『老いの渇望』
 
5 言葉、精神についてのグダグダ
              2021/06/30
 
 子どもの頃、一人でじっと蟻の動きを眺めている瞬間とか、縁側から軒下に垂れる雨水をずっと見つめている時があった。いま思い返してみると、そういう時は心が無になっている状態で、一種至福の時間だったという気がする。なぜそれを至福と感じるかというと、たぶん心がない状態、言葉が必要ではなくて心に浮かばない状態だったからだと思う。言い方を変えると、覚醒しているけれども無意識の状態。それがとても心地よかったのではないかと思う。

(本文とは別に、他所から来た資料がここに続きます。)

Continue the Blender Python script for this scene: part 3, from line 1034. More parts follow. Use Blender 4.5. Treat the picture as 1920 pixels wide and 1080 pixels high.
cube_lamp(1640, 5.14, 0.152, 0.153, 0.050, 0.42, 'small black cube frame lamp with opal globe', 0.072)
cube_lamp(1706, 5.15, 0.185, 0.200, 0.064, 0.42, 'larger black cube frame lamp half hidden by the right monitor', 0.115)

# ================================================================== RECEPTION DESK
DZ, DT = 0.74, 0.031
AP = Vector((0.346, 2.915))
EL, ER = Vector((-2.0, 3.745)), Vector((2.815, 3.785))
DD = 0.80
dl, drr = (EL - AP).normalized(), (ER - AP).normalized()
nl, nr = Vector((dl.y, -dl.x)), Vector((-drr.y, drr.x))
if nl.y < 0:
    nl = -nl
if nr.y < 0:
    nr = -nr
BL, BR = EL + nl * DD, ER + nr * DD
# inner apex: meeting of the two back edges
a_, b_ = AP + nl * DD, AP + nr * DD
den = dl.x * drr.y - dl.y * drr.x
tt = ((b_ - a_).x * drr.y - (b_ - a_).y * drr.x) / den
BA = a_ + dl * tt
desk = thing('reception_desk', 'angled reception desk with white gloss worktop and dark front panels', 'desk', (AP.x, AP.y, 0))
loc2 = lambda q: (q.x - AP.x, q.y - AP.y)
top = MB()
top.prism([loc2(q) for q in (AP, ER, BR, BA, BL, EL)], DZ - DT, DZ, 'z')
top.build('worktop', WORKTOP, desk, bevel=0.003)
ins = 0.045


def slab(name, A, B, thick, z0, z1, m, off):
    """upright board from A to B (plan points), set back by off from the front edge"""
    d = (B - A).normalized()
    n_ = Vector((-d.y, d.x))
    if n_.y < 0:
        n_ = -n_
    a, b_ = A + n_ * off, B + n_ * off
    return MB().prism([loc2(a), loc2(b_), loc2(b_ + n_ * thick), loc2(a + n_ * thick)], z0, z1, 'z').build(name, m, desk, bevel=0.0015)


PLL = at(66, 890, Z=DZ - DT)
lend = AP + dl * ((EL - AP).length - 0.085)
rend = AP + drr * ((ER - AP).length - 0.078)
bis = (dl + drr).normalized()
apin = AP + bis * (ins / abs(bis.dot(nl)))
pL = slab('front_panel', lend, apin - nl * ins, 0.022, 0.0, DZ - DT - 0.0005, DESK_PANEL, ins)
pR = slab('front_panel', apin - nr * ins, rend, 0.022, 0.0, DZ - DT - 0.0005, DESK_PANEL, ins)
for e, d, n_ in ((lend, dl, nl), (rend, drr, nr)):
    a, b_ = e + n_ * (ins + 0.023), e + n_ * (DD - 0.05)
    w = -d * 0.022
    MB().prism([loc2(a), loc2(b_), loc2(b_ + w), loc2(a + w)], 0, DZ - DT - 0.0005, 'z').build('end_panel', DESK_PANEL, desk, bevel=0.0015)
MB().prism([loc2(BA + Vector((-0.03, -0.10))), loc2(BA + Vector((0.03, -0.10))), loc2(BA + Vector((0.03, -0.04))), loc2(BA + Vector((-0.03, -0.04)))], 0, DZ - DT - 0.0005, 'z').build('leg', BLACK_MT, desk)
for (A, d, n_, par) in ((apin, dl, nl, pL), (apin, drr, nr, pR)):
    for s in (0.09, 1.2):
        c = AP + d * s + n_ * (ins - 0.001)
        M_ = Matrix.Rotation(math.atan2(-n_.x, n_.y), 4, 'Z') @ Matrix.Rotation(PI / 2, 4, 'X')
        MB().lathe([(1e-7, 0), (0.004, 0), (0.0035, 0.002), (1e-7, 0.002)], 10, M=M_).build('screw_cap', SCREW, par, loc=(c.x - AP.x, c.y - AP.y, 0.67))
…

 過去を振り返って、第一にこんなことが思い浮かぶということは、「俺は本当は言葉が嫌いだ。言葉なんか覚えなければよかった。」と述懐しているようなものだ。こんな自分が詩を書いたり、文字表現をしたりしていることはおかしい。何万言費やしても、あの無言の至福に至ることはできない。ましてやあれを超える心境に至ったことなどないのだ。
 言葉がある世界と言葉がない世界と分けて考えると、言葉がない世界は釈迦の手のひらで、言葉がある世界は孫悟空のように感じられる。言葉がない世界の方が遙かに規模が大きくて、言葉はどうしても世界を言い尽くすことができない。
 今のところ言葉は人間界のみに顕著に発達してきたもので、他に類例を見ない。言葉は人間の精神の発達と同期し、同調している。だが人間の精神は、無心である時に言葉が介在しない状態をもっている。この状態を、わたしたちはなんとなく動物に近いように見做したりしている。
 言葉に関して一つ思うことは、その種類も数も言葉を使い出した当初からは格段に増加したと思うことだ。そしてそれは単なる増加というだけではなく、精神に同期しながら、次第に緻密で精緻な方向へ向かってきているという気がする。世界をまるごと把握したい精神と、世界を埋め尽くしたい言葉とは重なり合い、数や領域を拡張したり増殖したりしてきた。この時、日本の古来の和歌と現代詩とを単純に比較してということでもいいが、二つを比べて、言葉も精神も進歩、発達した現代の作品がやはり優れているとか、立派だとかということになるだろうか。わたしは現在に近くなればなるほど、袋小路に入り込み、表現がチマチマしたものになっているという印象を受ける。そして和歌の時代の言葉や精神のほうが、素朴さ、単純さと背中合わせに、力強く集中度が高い表現になっているという気がする。別の言い方をすると、昔に遡ったほうが言葉にしても精神についても、共同体の中における共有性が高いと感じる。現在は全く逆で、共有するところが小さく、またマニアックなところにしかなくなってきたのではないかと思う。
 うまく言い切ることができないが、印象として、時代が経るにつれて分業や専門化と相俟って、元々のものから分離、分化を繰り返し、個々人には世界全体を把捉する力さえなくなったように思える。極微の世界だけが濃密に迫り、言葉も精神もそこに押しやられている。
 観念や幻想の世界は、その主たるところ、樹木の幹や根にあたるところは古代に完結してしまっていて、現在はそれの解説や修正に終始しているだけに過ぎないのではないか。極端に誇張して言うと、「あ」と発語すれば成り立っていた共同性が、現在では百万語費やしても繋がりを持てないというような、人間の歴史はそういうスパイラルで進んでいるような気がしてならない。
 仏教の祖である釈迦と、現在の仏教の総本山の高僧とを比較すると、一般生活者のわたしたちにはどうしても釈迦のほうが器として大きな存在に思える。またイエスと現在のローマ法王とを比べても、イエスを上位だと考えている。
 このように、なんとなくだが、人として、時代を遡った方が完成度が高いとわたしたちは思い込んでいるところがある。これは他の伝説、説話、神話の登場人物たちについても言えることである。こう考えた時に、であるならば、これをさらに歴史以前、先史の頃やさらにそれ以前に遡れば、釈迦以上の釈迦、イエス以上のイエスは存在したのではないかと想像される。
 人も、言葉も、精神も、仮にこのようなものだと考えると、いったい歴史とは何なのだろうか。言われてきた進歩、発達とは何か、そんなことを考えずにはいられない。